WORK TO DO:
Starting at the first line of the entries, extract each line up to and including the one that contains "b = NB(); box(b, (-.0015, -.07, z), (.003, .045, .008));", but leave out the pictures.

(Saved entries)
# # # # # # #
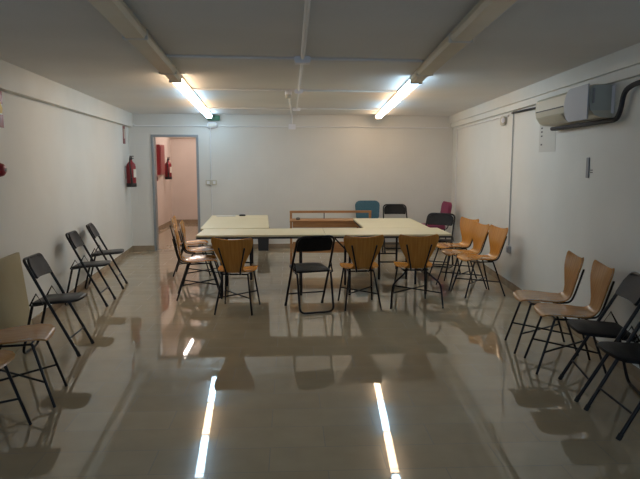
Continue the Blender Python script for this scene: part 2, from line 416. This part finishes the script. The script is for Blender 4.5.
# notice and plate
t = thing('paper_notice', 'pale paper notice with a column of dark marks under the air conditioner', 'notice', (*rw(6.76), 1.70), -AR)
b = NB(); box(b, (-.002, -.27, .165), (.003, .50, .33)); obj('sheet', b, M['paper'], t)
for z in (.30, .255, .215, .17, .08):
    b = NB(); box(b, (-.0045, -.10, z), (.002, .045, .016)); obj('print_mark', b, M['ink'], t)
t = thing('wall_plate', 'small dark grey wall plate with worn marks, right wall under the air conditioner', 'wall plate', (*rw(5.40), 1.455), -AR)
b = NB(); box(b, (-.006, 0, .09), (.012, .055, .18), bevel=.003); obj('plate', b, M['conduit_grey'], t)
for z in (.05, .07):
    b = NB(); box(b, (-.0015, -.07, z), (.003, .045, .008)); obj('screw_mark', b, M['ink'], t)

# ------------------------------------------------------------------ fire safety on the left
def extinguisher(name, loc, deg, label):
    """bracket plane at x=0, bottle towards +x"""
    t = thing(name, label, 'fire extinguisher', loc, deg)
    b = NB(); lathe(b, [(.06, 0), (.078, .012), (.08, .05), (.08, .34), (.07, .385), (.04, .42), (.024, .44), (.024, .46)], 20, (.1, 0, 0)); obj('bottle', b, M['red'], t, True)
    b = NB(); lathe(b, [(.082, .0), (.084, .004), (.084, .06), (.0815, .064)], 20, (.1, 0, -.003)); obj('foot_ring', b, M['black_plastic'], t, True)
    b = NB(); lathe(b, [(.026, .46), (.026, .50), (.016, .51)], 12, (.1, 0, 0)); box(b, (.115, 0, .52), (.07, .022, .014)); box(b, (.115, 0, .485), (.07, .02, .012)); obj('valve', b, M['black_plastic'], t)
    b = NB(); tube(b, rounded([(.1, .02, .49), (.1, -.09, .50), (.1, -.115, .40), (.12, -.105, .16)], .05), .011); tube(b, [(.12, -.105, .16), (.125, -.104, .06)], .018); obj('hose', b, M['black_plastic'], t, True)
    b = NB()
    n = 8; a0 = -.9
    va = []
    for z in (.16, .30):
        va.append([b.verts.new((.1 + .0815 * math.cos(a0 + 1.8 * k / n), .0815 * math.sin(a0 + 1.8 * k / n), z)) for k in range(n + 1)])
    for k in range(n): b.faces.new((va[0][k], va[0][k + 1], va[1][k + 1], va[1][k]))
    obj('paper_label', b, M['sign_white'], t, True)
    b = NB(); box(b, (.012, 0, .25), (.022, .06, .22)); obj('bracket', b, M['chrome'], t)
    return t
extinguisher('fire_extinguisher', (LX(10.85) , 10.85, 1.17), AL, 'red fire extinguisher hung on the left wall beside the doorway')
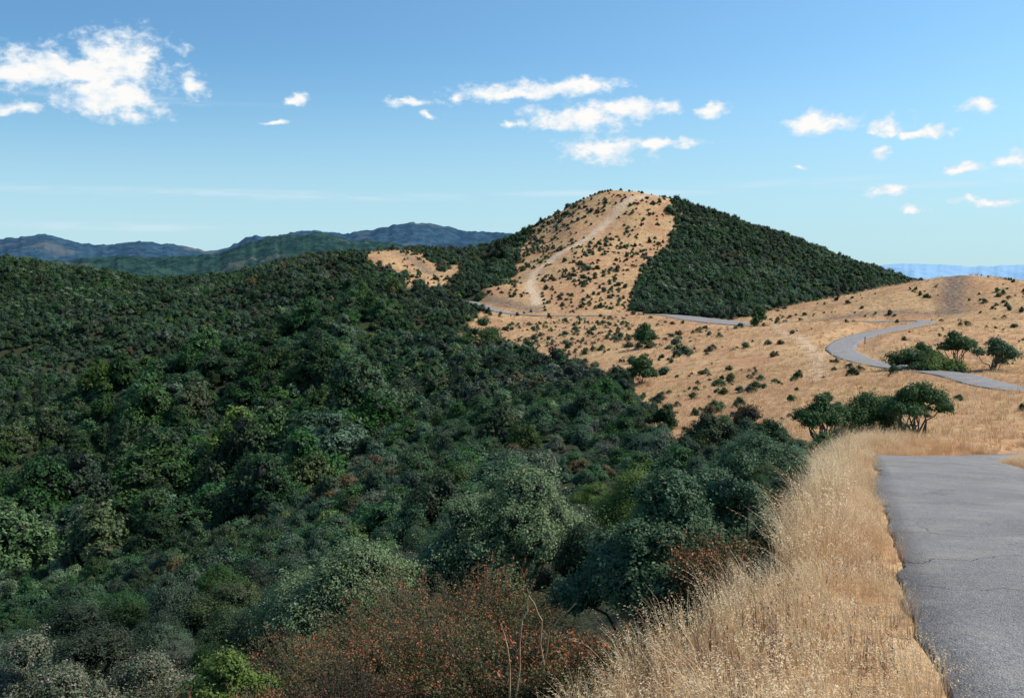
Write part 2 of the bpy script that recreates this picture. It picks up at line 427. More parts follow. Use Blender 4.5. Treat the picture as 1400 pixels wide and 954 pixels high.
# # # # # # #
RESULT OF THIS TASK:
Continue the Blender Python script for this scene: part 2, from line 416. This part finishes the script. The script is for Blender 4.5.
# notice and plate
t = thing('paper_notice', 'pale paper notice with a column of dark marks under the air conditioner', 'notice', (*rw(6.76), 1.70), -AR)
b = NB(); box(b, (-.002, -.27, .165), (.003, .50, .33)); obj('sheet', b, M['paper'], t)
for z in (.30, .255, .215, .17, .08):
    b = NB(); box(b, (-.0045, -.10, z), (.002, .045, .016)); obj('print_mark', b, M['ink'], t)
t = thing('wall_plate', 'small dark grey wall plate with worn marks, right wall under the air conditioner', 'wall plate', (*rw(5.40), 1.455), -AR)
b = NB(); box(b, (-.006, 0, .09), (.012, .055, .18), bevel=.003); obj('plate', b, M['conduit_grey'], t)
for z in (.05, .07):
    b = NB(); box(b, (-.0015, -.07, z), (.003, .045, .008)); obj('screw_mark', b, M['ink'], t)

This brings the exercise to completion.